セルビア代表コーチとしてW杯カタール大会に臨む喜熨斗勝史氏(57)には、肌身離さず持ち歩く一冊のノートがある。セルビア代表を指揮するドラガン・ストイコビッチ監督が名古屋監督に就任した2008年から記しているというサッカーノートだ。
「それまで多くの外国人指導者の下でコーチを務めて、日本人と違う感覚を持っているとは思っていました。そしてピクシー(ストイコビッチ監督の愛称)と出会って、得た経験を残すにはどうしたら良いか。選手に分かりやすく伝えるためにどうすれば良いかと思った時、手書きでノートに落とし込もうと考えたのが始まりです」
日々の練習内容はノートではなく、1枚の用紙に記す。厚さはわずかだが、1年間では約10センチにもなる。足かけ13年間で1メートルを超える分厚さになった。
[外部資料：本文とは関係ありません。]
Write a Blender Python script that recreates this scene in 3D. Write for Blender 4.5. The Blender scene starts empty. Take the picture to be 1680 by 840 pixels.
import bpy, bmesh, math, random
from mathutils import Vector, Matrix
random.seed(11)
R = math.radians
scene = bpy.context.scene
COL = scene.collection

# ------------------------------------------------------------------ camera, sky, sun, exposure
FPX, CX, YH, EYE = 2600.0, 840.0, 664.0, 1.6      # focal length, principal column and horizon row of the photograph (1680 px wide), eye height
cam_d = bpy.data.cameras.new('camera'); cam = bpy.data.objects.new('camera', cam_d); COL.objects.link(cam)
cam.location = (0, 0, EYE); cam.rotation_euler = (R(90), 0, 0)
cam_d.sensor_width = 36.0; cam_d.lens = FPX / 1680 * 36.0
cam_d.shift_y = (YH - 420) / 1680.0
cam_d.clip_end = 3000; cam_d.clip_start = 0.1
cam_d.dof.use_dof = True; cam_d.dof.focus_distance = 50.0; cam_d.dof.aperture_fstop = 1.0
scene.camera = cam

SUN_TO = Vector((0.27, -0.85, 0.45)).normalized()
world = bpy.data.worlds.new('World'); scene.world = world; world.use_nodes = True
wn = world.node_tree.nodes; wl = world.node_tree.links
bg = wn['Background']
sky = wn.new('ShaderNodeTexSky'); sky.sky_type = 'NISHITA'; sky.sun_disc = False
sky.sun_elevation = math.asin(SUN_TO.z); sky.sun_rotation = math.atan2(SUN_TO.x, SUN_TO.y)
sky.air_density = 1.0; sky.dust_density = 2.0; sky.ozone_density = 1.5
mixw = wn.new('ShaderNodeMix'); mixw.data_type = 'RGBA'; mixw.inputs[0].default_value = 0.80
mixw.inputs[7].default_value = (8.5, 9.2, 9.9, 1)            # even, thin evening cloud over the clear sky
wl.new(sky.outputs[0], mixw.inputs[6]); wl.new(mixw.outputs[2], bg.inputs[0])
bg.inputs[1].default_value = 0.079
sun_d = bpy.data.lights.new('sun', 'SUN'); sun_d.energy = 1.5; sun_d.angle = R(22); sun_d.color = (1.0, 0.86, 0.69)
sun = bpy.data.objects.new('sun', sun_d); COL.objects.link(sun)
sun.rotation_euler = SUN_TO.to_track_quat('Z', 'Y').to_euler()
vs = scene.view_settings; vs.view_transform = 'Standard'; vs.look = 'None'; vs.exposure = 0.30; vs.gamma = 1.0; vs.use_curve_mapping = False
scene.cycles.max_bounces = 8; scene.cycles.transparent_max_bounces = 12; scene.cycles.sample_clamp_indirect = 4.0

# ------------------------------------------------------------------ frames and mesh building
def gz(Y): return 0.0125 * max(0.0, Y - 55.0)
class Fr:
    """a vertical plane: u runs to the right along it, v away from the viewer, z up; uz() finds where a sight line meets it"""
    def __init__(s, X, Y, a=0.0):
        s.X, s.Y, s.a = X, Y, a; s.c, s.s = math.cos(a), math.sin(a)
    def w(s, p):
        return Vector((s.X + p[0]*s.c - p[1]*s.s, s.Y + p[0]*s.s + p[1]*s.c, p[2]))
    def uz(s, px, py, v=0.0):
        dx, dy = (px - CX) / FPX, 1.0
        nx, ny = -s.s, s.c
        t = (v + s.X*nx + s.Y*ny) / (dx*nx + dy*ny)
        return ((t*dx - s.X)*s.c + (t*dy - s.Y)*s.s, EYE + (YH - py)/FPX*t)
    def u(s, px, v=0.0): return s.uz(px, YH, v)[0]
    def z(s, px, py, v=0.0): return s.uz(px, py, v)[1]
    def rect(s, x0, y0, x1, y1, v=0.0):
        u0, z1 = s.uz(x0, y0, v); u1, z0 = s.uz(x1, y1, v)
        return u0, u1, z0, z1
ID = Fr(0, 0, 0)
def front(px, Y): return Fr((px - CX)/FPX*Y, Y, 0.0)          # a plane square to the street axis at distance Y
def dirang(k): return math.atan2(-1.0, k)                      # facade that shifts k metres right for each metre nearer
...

その中から良質のものだけをノートに記していく。最先端の知識や経験、練習法を落とし込んできた。
ノートには喜熨斗コーチが試合で最も大事にする原理原則もあれば、こだわりの部分も記す。「攻守の戦術、絶対に突くべきエリアと突かれてはいけないエリア。シチュエーションごとのクロスへの入り方、攻撃チャンスの作り方」など、細部は図解入りで記載されている。ピクシーの“エキス”だけではない。C大阪で師事したレネ・デザイェレ氏や中国代表や広州恒大で監督を務めた元イタリア代表DFファビオ・カンナバーロ氏、元イングランド代表監督のロイ・ホジソン氏ら触れ合った指導者のエッセンスも凝縮。日々進化するサッカー界と歩調を合わせ、加筆と修正を繰り返している。
ノートは昨年3月に就任したセルビア代表でも生きた。「コーチ就任直後に行われた3月のW杯欧州予選アイルランド戦。勝利したけど、2失点しました。試合後、失点シーンを編集したビデオを見せつつ、このノートを使ったんです。選手もそれで納得してくれました」。欧州予選は同組の強豪ポルトガルを抑えて1位突破。ピクシーの強烈なカリスマ性や質の高い選手がそろっていることもあるが、喜熨斗コーチのサポートも大きかった。
もちろん、W杯カタール大会にも持参する。そして将来的にはJクラブの指揮官として、ノートに記した全てを実行したいと願っている。 (飯間 健)
◇喜熨斗 勝史(きのし・かつひと)1964年(昭39)10月6日生まれ、東京都練馬区出身の57歳。東大大学院修了後の95年6月、平塚(現・湘南)のユースフィジカルコーチで指導キャリアをスタート。C大阪、浦和などのフィジカルコーチを経て、08年から15年夏まで名古屋でコーチなど歴任。21年3月からセルビア代表コーチ。愛犬は2頭のシェットランドシープドッグ。1メートル76、70キロ。